For the game yesterday I felt I needed a print-out of the adventure, rather than trying to run it from the tablet. (In retrospect... yep, this was the right call.) And so on Saturday afternoon I set it printing, which it duly did.
Very, very slowly.
Anyway, about half past midnight, the printer came to a halt having used up not only all four of the fitted ink cartridges but also the entire content of the replacement blue cartridge we had in stock. Which meant that we couldn't finish the print job that night. (We actually also needed more paper, but that was less of an issue.)
So on Sunday morning I went out to PC World bright and early. And, luckily, they still stock the required cartridges. (It's now a very old printer, so that's becoming less certain each time.) Huzzah!
This is necessary context for my two-part rant.
Firstly, I'm disgusted to find that PC World now have their ink cartridges fastened to the shelf with security tags - I wasn't able to select the item I wanted, take it to the till, and proceed to pay; instead I had to find an assistant, get them to get the item for me, and then take that to the till to pay.
The big problem with that is what it says about PC World's assessment of their customers. Apparently, their baseline assumption is that we'll steal those cartridges if they're not locked down. Well, frankly, I don't like being treated like a thief. Find another way.
But, if we get right down to it, I can understand that measure. I guess they probably have been seeing a lot of ink getting stolen, and so have take counter-measures. Disgusting as it is, there's probably reason behind it.

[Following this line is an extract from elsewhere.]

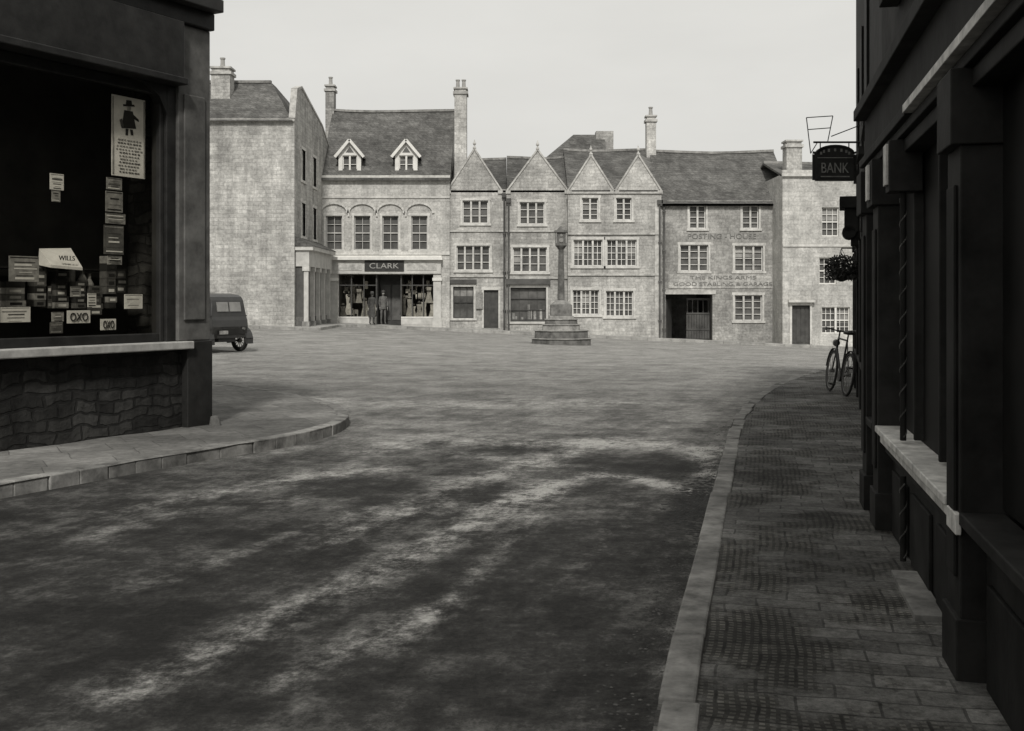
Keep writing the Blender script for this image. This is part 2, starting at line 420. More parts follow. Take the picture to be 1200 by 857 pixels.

Secondly, though, what is totally unacceptable is that there weren't any assistants available on the shop floor. I had to go to the till to find someone, in order to take them across to the ink cartridge I wanted, for them to then go get the required tool, in order to free up the ink cartridge, so that I can take it to the till and thus pay. All of which took about ten minutes for a process that should have taken seconds.
That's a joke, and a bad one at that. If you absolutely must lock down your stock so customers can't get it, then you absolutely must have staff on hand to get it for them. And those staff absolutely must have the required tool on hand to unlock those security tags.
(Though, also, there's a related rant: dear PDF vendors... printer-friendly PDFs, damnit!)